---- DATA SHOWN
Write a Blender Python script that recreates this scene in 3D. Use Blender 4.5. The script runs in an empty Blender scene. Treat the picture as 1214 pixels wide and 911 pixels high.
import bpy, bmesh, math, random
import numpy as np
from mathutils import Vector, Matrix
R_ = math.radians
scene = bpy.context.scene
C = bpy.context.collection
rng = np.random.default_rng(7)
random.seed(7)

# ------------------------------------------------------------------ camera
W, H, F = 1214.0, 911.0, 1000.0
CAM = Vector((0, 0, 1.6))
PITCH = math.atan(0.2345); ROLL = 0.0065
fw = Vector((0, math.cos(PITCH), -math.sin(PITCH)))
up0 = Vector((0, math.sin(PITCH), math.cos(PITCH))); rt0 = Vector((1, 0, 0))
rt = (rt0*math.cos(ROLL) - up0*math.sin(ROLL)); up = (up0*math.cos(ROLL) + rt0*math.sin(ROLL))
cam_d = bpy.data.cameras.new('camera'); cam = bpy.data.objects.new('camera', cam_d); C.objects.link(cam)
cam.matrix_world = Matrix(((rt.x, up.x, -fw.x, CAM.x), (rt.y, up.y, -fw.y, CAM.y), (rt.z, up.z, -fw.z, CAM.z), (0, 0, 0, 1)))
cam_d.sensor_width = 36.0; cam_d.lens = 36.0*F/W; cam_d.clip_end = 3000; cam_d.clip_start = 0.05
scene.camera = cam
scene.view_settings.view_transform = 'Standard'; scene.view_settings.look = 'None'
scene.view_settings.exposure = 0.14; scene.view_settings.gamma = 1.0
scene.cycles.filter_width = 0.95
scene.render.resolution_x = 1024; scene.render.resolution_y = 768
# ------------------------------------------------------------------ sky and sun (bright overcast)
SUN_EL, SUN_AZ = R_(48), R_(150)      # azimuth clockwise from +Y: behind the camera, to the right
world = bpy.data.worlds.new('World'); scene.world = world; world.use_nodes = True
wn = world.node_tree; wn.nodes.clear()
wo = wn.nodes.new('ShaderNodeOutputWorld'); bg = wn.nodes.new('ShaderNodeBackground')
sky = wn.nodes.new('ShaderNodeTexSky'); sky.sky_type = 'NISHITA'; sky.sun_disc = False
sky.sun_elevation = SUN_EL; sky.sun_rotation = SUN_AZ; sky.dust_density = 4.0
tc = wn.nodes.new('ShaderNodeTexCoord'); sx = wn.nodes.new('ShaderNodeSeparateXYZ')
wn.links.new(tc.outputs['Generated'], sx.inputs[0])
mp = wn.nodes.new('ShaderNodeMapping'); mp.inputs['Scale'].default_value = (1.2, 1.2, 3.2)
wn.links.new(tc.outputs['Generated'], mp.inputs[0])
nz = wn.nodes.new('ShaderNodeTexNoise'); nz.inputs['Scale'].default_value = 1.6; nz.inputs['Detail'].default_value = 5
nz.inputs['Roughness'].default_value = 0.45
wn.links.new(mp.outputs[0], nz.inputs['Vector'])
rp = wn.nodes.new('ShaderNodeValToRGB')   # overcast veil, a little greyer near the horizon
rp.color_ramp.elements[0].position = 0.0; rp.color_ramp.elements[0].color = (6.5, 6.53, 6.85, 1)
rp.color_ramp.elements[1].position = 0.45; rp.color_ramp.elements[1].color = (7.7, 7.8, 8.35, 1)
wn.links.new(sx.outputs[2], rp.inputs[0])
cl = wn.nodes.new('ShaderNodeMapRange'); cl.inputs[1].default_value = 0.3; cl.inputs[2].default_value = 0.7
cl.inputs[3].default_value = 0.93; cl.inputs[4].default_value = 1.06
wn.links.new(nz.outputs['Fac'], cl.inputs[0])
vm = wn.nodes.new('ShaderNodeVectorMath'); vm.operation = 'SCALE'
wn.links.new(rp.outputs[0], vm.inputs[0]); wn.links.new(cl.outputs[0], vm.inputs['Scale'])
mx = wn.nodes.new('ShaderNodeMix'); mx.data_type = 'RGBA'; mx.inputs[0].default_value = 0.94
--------
Return only the lines spanning from the first line of the material through the line with "random.seed(7)", copied exactly, both ends kept.

Write a Blender Python script that recreates this scene in 3D. Use Blender 4.5. The script runs in an empty Blender scene. Treat the picture as 1214 pixels wide and 911 pixels high.
import bpy, bmesh, math, random
import numpy as np
from mathutils import Vector, Matrix
R_ = math.radians
scene = bpy.context.scene
C = bpy.context.collection
rng = np.random.default_rng(7)
random.seed(7)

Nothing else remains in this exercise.